> GOAL OF THE EXERCISE
Your task is to retype, word for word, the lines from the start of the data through the line holding "SC.camera = cam". Do not include the pictures.

> LISTED RECORDS
..............................
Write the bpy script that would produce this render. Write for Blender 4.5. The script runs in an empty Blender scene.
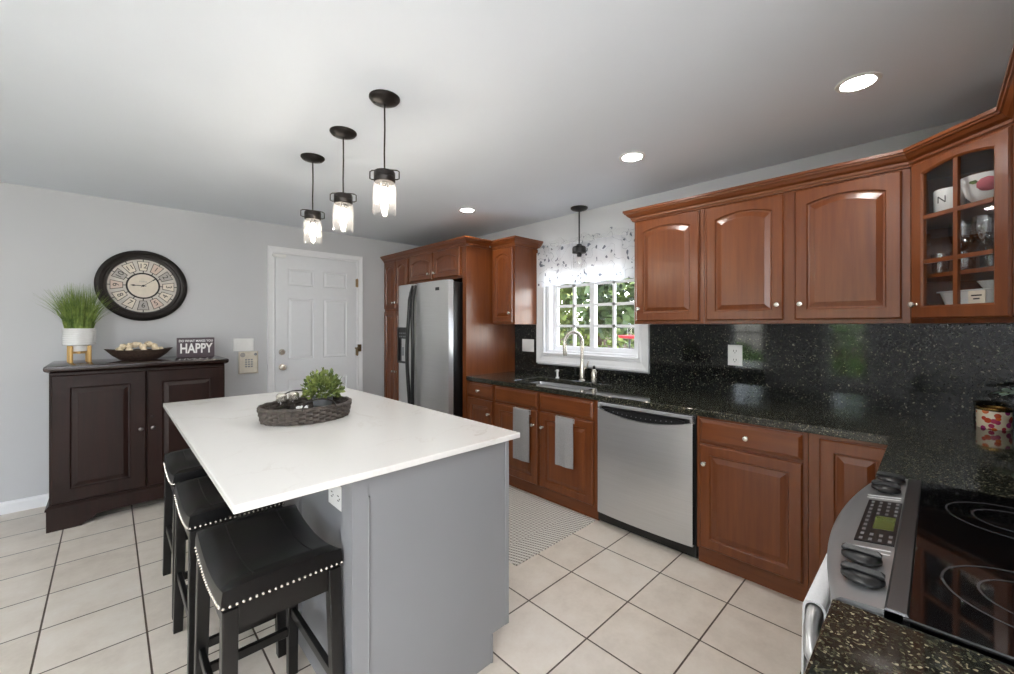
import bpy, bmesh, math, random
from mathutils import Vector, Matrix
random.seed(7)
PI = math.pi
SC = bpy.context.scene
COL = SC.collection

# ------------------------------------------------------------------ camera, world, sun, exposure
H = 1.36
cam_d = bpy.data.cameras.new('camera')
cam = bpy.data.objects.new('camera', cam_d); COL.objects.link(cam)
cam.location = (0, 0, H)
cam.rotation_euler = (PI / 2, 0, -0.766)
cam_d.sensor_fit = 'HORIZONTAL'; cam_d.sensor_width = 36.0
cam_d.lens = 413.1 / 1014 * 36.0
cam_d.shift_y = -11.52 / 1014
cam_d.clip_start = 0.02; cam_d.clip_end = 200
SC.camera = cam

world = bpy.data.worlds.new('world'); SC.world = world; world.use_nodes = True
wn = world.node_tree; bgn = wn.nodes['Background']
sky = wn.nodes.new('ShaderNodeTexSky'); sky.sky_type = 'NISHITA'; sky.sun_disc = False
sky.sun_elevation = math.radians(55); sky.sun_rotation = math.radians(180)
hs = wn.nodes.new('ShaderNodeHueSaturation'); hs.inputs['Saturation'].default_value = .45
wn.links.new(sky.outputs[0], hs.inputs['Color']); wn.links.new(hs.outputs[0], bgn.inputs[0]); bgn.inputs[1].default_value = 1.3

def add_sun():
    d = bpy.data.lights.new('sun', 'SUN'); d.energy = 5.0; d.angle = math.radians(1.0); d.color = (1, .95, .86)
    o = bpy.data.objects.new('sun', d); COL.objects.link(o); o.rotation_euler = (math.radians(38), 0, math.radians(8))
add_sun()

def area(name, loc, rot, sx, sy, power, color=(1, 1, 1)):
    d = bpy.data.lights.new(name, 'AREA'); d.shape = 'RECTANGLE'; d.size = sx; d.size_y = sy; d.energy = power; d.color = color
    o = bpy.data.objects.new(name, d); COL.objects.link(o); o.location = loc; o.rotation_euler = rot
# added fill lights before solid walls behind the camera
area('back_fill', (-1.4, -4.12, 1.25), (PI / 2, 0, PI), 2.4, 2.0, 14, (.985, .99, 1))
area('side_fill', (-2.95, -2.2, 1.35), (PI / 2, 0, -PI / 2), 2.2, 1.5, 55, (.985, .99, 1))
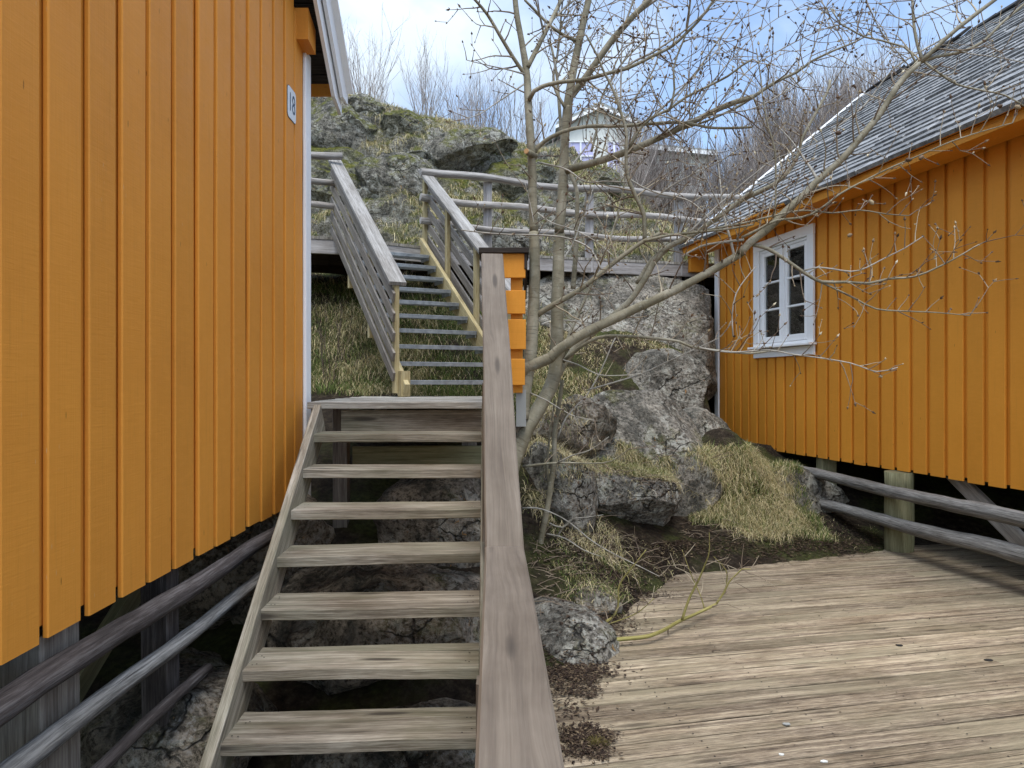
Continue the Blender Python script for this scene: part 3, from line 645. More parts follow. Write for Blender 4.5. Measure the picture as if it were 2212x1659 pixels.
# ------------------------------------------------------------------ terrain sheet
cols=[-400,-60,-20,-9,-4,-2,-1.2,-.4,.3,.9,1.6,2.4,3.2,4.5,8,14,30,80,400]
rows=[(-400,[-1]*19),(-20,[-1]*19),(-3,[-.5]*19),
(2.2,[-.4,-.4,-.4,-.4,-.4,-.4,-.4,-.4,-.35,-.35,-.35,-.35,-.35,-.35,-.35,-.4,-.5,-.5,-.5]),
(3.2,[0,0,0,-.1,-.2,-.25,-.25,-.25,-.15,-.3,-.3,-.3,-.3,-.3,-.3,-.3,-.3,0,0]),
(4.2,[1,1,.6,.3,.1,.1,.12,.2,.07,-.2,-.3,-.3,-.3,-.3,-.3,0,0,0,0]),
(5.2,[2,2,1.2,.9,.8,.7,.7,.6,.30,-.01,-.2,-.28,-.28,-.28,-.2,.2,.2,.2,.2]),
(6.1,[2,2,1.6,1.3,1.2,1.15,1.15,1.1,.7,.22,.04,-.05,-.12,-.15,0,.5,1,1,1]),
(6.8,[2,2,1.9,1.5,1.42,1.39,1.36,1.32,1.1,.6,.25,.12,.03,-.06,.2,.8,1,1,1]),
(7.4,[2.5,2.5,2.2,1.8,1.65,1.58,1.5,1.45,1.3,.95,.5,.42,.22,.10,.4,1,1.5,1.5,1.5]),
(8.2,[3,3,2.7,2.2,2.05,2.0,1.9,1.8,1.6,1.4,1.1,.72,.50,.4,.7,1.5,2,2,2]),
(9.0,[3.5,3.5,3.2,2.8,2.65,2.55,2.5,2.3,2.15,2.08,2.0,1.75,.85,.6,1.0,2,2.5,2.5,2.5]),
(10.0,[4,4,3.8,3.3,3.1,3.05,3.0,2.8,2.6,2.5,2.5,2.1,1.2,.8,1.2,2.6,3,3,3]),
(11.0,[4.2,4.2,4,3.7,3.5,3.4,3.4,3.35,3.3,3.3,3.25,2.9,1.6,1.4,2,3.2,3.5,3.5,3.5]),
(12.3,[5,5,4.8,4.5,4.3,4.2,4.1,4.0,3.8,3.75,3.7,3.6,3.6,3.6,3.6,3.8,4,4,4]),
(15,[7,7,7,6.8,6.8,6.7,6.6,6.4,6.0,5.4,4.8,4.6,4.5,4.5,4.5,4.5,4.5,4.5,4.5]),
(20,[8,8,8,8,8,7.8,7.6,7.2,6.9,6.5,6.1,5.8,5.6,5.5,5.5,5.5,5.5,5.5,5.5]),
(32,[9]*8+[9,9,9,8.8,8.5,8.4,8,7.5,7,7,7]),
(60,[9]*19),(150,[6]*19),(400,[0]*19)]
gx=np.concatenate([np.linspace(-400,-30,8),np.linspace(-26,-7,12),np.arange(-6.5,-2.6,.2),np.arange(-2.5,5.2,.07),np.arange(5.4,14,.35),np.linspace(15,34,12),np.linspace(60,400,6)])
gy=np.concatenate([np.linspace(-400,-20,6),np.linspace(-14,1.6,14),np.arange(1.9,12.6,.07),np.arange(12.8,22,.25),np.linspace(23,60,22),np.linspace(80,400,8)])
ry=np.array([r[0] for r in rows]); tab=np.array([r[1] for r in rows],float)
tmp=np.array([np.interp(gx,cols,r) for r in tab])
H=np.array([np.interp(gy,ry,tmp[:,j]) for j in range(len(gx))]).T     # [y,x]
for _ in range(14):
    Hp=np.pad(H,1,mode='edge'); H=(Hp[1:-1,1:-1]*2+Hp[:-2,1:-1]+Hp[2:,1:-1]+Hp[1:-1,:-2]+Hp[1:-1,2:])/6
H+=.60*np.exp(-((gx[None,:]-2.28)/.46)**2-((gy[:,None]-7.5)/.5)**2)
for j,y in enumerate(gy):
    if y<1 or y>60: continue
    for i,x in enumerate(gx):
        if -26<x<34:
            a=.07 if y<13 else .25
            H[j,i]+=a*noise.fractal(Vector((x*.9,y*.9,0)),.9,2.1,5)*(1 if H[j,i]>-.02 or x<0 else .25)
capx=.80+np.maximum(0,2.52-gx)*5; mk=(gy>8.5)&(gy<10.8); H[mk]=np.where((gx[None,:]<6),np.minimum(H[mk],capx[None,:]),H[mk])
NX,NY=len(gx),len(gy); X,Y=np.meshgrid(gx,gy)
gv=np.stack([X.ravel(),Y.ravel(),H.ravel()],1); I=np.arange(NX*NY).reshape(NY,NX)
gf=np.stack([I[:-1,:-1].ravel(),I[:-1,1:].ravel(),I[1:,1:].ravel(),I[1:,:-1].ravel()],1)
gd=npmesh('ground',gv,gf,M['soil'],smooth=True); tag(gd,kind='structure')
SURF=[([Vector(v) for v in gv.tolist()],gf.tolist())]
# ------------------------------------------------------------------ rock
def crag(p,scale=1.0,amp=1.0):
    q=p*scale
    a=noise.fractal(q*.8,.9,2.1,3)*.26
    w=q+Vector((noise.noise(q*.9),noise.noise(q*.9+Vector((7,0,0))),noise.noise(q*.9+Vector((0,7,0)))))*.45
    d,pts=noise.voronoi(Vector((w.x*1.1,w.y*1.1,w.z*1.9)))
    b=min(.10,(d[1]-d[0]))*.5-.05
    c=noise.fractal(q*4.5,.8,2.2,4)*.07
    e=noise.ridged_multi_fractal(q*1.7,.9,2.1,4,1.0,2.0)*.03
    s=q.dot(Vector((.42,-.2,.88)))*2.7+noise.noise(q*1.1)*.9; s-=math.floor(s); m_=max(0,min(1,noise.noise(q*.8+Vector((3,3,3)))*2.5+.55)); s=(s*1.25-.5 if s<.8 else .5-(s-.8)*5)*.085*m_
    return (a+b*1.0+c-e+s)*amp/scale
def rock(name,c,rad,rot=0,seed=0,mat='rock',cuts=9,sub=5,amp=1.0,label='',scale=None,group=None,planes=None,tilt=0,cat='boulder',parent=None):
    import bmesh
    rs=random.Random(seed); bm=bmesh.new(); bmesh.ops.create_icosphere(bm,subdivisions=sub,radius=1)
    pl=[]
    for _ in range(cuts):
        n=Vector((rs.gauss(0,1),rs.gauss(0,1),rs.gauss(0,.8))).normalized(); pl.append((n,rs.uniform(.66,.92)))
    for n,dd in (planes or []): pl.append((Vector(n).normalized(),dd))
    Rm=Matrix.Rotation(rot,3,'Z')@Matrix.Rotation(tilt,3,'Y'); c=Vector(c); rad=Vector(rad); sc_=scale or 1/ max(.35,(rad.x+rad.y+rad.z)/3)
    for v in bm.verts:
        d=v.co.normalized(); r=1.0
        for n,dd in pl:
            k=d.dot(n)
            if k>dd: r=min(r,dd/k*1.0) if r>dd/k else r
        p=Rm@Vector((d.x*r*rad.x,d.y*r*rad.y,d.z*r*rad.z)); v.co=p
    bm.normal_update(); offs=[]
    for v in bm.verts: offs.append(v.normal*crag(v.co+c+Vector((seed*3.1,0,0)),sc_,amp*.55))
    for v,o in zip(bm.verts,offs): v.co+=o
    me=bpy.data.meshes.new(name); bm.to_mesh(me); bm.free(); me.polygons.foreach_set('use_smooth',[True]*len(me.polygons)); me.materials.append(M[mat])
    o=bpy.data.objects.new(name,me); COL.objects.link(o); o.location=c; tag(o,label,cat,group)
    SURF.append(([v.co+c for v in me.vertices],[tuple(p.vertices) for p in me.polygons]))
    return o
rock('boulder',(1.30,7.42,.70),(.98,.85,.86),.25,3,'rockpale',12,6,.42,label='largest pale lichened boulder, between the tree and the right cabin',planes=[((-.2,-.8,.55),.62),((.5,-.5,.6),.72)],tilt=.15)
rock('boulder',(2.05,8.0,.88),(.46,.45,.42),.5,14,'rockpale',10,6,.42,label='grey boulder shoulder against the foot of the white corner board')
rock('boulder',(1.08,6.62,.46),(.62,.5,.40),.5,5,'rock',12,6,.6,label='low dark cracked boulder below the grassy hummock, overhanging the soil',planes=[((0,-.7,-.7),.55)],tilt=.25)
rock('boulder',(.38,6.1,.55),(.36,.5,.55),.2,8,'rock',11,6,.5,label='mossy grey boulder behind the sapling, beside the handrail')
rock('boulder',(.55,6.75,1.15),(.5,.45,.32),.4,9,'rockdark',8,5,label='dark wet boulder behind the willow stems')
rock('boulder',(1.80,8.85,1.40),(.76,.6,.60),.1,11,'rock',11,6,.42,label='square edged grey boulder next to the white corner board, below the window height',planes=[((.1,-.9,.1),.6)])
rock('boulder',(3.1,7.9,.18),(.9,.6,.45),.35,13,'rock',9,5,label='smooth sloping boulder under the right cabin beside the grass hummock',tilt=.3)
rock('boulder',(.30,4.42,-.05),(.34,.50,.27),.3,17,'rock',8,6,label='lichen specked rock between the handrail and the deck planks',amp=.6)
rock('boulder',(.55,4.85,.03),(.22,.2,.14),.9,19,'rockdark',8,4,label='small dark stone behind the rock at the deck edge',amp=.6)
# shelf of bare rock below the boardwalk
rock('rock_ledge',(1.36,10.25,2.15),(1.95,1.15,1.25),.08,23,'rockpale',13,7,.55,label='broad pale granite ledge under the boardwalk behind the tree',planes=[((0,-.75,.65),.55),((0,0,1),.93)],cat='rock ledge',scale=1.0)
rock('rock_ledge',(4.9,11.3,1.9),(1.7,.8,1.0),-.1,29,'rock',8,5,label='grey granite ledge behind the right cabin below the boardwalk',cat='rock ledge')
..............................
> RESPONSE
Write the bpy script that would produce this render. Write for Blender 4.5. The script runs in an empty Blender scene.
import bpy, bmesh, math, random
from mathutils import Vector, Matrix
random.seed(7)
PI = math.pi
SC = bpy.context.scene
COL = SC.collection

# ------------------------------------------------------------------ camera, world, sun, exposure
H = 1.36
cam_d = bpy.data.cameras.new('camera')
cam = bpy.data.objects.new('camera', cam_d); COL.objects.link(cam)
cam.location = (0, 0, H)
cam.rotation_euler = (PI / 2, 0, -0.766)
cam_d.sensor_fit = 'HORIZONTAL'; cam_d.sensor_width = 36.0
cam_d.lens = 413.1 / 1014 * 36.0
cam_d.shift_y = -11.52 / 1014
cam_d.clip_start = 0.02; cam_d.clip_end = 200
SC.camera = cam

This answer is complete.